Ulvî ve süfli kâinat üzerinde onun feyzi carîdir.
Kendisi, insan oluşu itibarile değil, maddî ve manevî haslatları itibarile İsrafil'in kalbi üzeredir.
Cebrail'in hükmü, insanın ilk yaratılışında, insan ruhunun hükmü gibidir.
Mîkâil'in hükmü, ondaki cazibe hükmü gibidir.
Azrail'in hükmü de, ondaki dâfia gücünün hükmü gibidir.
Kutbiyyetülkübrâ (En büyük Kutubluk) ki, bu, Kutbul'aktablık mertebesi olup Muhammed Aleyhisse-lânı'ın Nübüvvetinin bâtınına mazhariyettir.
KUDDÜSÎ HZ.NİN VELİLER ARASINDA YÜKSEK MAKAM SAHİBİ KUTUB OLUŞU :
Doğuştan Veli olan ve daha annesinin karnında iken (Kuddûs! Kuddûs!) diyerek seslendiği işitilen Ah- med Kuddûsî hazretlerinin yüksek makam sahibi Veli- lerden, Kutub olduğu görülür.
Divanında
Nebîler Serverinin himmet-i bâlâsını aldım
Ki bir gice menâmında Rical meydânına geldim.

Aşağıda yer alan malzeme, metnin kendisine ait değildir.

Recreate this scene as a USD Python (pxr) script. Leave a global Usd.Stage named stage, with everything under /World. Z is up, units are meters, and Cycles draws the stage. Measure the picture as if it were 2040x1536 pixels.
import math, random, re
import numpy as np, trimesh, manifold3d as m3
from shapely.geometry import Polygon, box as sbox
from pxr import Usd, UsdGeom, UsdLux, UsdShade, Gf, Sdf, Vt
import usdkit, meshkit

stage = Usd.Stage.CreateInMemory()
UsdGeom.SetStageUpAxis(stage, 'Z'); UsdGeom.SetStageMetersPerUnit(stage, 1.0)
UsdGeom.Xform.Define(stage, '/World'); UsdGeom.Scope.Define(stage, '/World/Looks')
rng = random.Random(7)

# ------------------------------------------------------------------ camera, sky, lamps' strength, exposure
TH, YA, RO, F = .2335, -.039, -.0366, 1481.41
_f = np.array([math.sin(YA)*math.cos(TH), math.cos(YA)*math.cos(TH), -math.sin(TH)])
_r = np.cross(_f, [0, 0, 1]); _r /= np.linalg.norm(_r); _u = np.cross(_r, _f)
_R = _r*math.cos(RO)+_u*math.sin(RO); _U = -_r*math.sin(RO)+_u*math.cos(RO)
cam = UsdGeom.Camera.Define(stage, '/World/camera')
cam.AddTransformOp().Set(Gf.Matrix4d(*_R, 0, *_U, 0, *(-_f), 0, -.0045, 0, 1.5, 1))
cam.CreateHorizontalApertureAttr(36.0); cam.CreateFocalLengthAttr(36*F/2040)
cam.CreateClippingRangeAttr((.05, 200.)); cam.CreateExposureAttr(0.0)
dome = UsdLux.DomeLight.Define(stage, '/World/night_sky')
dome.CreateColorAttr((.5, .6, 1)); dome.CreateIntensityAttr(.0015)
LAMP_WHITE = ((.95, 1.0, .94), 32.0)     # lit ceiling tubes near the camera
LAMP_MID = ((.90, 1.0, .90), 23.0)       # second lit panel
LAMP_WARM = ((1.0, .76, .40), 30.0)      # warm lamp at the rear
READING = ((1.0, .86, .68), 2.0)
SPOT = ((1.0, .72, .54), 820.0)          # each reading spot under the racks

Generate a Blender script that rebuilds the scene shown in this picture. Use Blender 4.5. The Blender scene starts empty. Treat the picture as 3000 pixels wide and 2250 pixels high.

diye başlayan kasidesinde İrşad meydanının kisbetli Pehlivanlarını, Resûlullâhın huzurunda birer birer yendiğini açıkladığı gibi, kendisinin, vefatından sonra Kıyamete kadar sâliklerini bizzat irşada devam etmesine —Abdulkadir-i Gîlânî hazretleri gibi— müsâade buyrulduğunu da, terceme-i halinde haber verir.